36 respondents used arguments of liberal ideology like fairness and equal opportunity, ignoring historical and contemporary racial discrimination, but drawing on a pragmatic stance to defend their views. They used the argumentative strategies as above. They invoke abstract elements of liberalism and made pragmatic claims about what were the facts. Equality was transformed into meritocracy which help them talk of undeserving minorities. Colourblind racism help them defend White supremacy while not appearing to be racist and believing in equality, while blaming Black people for their lower status, and seeing no point in institutional approaches like affirmative action. Colourblind racism must be therefore unmasked and shown to be '(White) colour-coded '. New questions for research must be developed especially on this form of new racism, nice Whiteness.

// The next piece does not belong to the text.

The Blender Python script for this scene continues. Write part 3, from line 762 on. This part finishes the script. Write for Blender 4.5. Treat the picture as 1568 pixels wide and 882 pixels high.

Note 1 talks about semantic moves to '"strategically manage relations between propositions" according to van Dijk. The content of speech acts sequences, links between propositions is what is crucial, and the intention is to avoid appearing racist. Note 3 defines interpretive repertoires as 'broadly discernible clusters turns, descriptions and figures of speech often assembled around metaphors or vivid images… Systems of signification and as the building blocks used for manufacturing versions of actions, self and social structures in talk… Some of the resources for making valuations, constructing factual versions and performing particular actions' [citing Weatherall and Porter]. Note 6 insists that their subjects 'primarily resorted to ideal and tactical rather than authentic self presentation'. Note 9 further spells out the strategies, from van Dijk: 'apparent sympathy means arguments or positions that place minorities at a disadvantage are constructed as being for their own good; fairness means arguments affecting the welfare of racial minorities are presented as liberal humanist, but with a concern for practical matters. In the European context they are exemplified by the expression of being firm but fair. Justification: the force of facts — factor used to justify negative positions. Reversal is the classic blaming the victim move.